新年致辭英文
the previous regime - armed with its arrogant and intolerant ideology - reduced man to a force of production, and nature to a tool of production. in this it attacked both their very substance and their mutual relationship. it reduced gifted and autonomous people, skillfully working in their own country, to the nuts and bolts of some monstrously huge, noisy and stinking machine, whose real meaning was not clear to anyone. it could not do more than slowly but inexorably wear out itself and all its nuts and bolts.
when i talk about the contaminated moral atmosphere, i am not talking just about the gentlemen who eat organic vegetables and do not look out of the plane windows. i am talking about all of us. we had all become used to the totalitarian system and accepted it as an unchangeable fact and thus helped to perpetuate it. in other words, we are all - though naturally to differing extents - responsible for the operation of the totalitarian machinery. none of us is just its victim. we are all also its co-creators.
why do i say this? it would be very unreasonable to understand the sad legacy of the last forty years as something alien, which some distant relative bequeathed to us. on the contrary, we have to accept this legacy as a sin we committed against ourselves. if we accept it as such, we will understand that it is up to us all, and up to us alone to do something about it. we cannot blame the previous rulers for everything, not only because it would be untrue, but also because it would blunt the duty that each of us faces today: namely, the obligation to act independently, freely, reasonably and quickly. let us not be mistaken: the best government in the world, the best parliament and the best president, cannot achieve much on their own. and it would be wrong to expect a general remedy from them alone. freedom and democracy include participation and therefore responsibility from us all.
if we realize this, then all the horrors that the new czechoslovak democracy inherited will cease to appear so terrible. if we realize this, hope will return to our hearts.
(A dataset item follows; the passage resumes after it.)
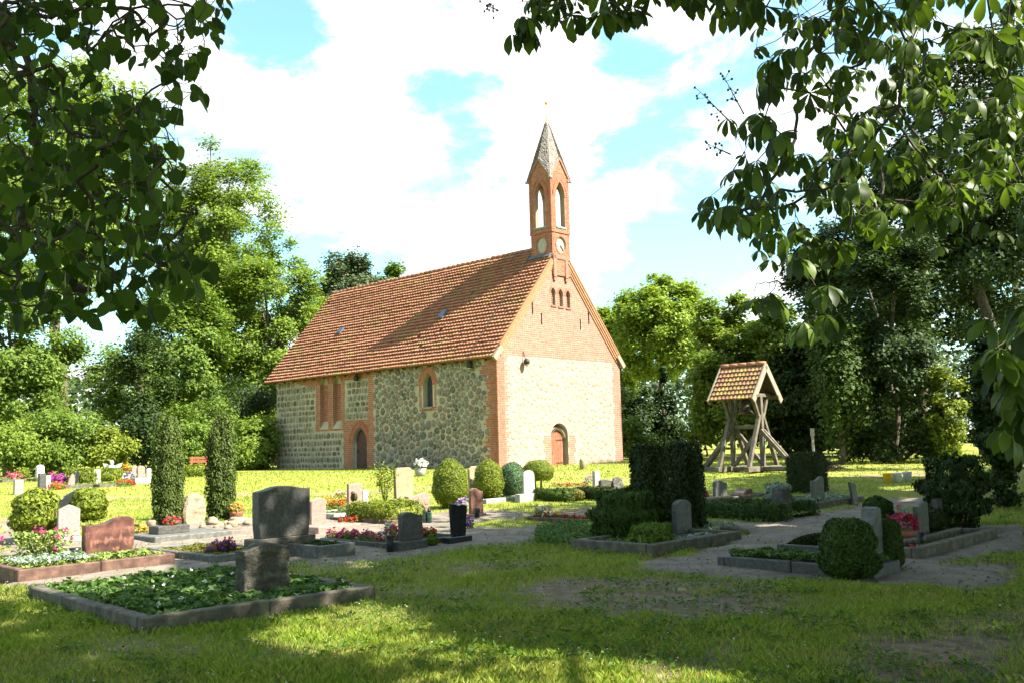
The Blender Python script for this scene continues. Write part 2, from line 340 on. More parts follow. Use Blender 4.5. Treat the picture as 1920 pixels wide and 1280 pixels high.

in the effort to rectify matters of common concern, we have something to lean on. the recent period - and in particular the last six weeks of our peaceful revolution - has shown the enormous human, moral and spiritual potential, and the civic culture that slumbered in our society under the enforced mask of apathy. whenever someone categorically claimed that we were this or that, i always objected that society is a very mysterious creature and that it is unwise to trust only the face it presents to you. i am happy that i was not mistaken. everywhere in the world people wonder where those meek, humiliated, skeptical and seemingly cynical citizens of czechoslovakia found the marvelous strength to shake the totalitarian yoke from their shoulders in several weeks, and in a decent and peaceful way. and let us ask: where did the young people who never knew another system get their desire for truth, their love of free thought, their political ideas, their civic courage and civic prudence? how did it happen that their parents -- the very generation that had been considered lost -- joined them? how is it that so many people immediately knew what to do and none needed any advice or instruction?